- **SOURCE DATA**
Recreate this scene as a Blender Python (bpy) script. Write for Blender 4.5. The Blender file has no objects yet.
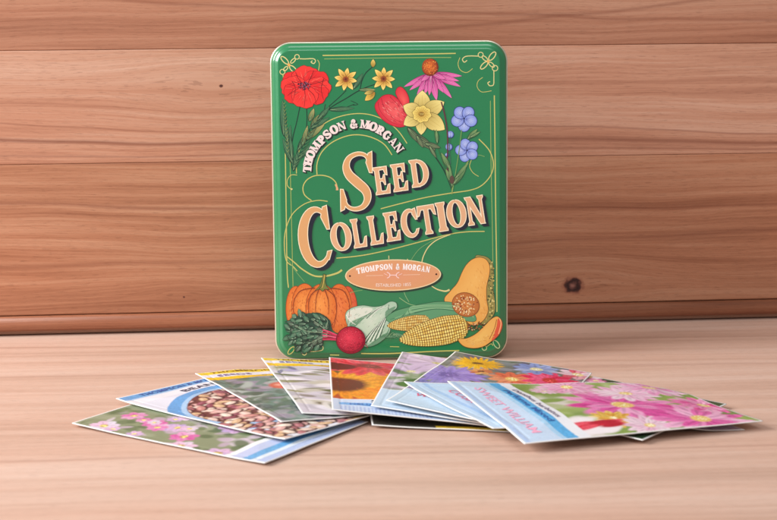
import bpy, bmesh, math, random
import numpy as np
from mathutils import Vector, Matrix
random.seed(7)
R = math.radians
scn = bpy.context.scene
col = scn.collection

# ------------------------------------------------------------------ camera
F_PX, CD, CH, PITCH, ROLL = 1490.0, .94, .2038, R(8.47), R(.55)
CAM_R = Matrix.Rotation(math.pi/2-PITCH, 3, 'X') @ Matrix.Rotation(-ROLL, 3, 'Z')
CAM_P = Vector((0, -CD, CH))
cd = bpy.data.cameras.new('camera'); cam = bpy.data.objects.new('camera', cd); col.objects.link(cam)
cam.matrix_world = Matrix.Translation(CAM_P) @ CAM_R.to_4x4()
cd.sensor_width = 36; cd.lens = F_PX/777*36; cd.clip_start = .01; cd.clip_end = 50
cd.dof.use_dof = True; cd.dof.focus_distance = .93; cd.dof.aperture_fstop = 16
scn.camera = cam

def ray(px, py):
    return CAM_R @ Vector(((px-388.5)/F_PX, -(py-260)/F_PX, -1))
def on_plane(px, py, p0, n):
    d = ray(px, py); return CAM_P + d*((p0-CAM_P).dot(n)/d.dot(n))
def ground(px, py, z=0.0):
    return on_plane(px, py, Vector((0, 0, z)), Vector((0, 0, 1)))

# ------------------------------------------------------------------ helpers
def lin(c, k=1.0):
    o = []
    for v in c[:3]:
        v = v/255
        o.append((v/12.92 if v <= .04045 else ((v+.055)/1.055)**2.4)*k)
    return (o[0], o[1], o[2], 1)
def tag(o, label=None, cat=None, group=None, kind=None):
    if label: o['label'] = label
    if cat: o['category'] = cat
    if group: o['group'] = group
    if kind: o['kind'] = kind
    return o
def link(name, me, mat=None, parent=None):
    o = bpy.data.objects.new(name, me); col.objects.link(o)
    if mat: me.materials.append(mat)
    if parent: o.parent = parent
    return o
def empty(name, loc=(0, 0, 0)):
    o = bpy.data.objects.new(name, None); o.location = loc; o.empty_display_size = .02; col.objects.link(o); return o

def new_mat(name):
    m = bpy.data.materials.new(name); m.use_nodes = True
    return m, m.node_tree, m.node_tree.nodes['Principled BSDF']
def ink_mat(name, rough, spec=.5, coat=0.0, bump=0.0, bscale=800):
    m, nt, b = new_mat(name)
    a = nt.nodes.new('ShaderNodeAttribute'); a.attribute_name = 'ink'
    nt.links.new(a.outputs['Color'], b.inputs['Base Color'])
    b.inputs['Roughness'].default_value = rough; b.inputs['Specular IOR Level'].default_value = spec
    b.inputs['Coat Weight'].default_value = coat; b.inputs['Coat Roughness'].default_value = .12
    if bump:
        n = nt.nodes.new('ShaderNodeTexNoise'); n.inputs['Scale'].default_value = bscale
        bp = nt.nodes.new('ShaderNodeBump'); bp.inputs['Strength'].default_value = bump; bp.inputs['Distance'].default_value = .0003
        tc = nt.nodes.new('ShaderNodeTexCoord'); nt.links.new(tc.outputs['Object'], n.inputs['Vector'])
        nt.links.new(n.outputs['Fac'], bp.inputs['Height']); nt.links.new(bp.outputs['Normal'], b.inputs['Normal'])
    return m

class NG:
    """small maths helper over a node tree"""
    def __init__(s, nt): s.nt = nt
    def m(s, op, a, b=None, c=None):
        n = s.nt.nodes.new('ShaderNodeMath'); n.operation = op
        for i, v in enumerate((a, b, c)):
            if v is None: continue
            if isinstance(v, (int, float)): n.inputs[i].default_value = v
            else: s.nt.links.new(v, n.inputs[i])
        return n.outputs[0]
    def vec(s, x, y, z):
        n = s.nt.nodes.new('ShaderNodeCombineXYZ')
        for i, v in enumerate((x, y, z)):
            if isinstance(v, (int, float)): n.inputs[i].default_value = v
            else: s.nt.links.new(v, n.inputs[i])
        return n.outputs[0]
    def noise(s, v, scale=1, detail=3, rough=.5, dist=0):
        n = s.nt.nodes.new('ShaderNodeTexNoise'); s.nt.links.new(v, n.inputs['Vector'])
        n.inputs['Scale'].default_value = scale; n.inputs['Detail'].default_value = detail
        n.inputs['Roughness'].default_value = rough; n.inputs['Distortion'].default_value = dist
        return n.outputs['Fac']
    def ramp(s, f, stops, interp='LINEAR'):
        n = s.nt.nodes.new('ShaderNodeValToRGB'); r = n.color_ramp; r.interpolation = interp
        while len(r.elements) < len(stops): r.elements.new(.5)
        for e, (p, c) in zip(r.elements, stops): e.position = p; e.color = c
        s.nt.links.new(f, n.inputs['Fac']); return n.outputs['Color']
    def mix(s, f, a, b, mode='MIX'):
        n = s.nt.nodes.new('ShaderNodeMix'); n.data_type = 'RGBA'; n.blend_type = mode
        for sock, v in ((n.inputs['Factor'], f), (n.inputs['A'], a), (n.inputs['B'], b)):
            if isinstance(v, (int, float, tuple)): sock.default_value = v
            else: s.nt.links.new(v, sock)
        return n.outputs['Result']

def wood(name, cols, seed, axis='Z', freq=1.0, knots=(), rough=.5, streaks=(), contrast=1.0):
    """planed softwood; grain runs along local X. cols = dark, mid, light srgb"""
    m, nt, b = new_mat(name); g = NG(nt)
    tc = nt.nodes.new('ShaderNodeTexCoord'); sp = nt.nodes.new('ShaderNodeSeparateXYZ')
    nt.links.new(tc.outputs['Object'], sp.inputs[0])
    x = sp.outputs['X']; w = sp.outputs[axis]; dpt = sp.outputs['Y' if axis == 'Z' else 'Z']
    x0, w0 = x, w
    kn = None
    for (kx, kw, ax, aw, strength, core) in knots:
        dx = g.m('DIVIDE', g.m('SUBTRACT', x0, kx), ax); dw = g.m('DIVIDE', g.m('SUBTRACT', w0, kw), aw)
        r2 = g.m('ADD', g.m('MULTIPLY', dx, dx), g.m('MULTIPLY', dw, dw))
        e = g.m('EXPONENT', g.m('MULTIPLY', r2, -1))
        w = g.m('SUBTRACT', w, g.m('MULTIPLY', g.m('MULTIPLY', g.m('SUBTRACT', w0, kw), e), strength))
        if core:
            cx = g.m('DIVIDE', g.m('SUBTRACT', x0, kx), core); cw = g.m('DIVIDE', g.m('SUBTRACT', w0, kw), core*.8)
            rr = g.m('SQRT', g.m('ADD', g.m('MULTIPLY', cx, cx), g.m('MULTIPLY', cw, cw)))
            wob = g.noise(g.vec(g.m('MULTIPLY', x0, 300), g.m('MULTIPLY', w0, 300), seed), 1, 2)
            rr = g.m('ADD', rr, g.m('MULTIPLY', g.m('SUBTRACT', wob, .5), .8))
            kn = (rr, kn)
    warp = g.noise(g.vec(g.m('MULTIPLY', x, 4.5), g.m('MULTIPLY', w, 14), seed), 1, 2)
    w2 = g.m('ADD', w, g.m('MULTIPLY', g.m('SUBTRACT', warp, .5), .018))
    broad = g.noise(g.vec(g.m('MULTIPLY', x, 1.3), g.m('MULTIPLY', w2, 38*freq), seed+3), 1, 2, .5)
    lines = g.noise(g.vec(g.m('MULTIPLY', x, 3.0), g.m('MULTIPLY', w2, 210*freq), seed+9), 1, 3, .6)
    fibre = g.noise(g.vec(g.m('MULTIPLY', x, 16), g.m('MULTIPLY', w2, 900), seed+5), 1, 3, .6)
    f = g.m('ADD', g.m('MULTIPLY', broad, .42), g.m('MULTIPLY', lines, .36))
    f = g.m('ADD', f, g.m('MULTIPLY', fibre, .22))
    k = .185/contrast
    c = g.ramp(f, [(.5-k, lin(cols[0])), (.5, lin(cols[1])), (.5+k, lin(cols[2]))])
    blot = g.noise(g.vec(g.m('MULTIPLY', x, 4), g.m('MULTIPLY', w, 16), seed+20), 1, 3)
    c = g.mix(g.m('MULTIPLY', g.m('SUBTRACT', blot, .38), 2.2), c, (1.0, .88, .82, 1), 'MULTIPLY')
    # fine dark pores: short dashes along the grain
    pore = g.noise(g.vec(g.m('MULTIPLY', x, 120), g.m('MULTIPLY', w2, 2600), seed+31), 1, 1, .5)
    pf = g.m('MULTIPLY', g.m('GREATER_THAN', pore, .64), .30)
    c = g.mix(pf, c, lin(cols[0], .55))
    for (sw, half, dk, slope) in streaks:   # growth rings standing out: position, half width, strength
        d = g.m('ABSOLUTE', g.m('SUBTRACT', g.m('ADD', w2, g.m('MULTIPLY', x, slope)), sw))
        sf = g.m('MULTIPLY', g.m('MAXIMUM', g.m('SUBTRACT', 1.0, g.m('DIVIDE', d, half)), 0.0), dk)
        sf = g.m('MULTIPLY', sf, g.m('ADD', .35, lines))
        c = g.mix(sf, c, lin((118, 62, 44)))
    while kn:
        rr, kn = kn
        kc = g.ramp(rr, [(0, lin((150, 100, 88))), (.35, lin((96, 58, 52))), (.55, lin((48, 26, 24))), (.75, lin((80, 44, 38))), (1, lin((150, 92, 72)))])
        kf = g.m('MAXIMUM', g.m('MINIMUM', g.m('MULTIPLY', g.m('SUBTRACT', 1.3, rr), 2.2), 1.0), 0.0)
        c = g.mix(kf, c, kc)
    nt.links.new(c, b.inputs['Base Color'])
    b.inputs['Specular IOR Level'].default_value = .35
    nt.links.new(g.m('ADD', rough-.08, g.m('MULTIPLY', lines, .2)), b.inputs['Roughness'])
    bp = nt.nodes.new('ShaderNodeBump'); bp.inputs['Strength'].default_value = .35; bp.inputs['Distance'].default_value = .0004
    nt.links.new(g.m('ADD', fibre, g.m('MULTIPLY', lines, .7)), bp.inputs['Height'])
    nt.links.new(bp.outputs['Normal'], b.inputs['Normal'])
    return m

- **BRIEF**
Leave out any pictures and return exactly the lines from the beginning of the data through the line with "col = scn.collection", inclusive.

- **COMPLETE OUTPUT**
Recreate this scene as a Blender Python (bpy) script. Write for Blender 4.5. The Blender file has no objects yet.
import bpy, bmesh, math, random
import numpy as np
from mathutils import Vector, Matrix
random.seed(7)
R = math.radians
scn = bpy.context.scene
col = scn.collection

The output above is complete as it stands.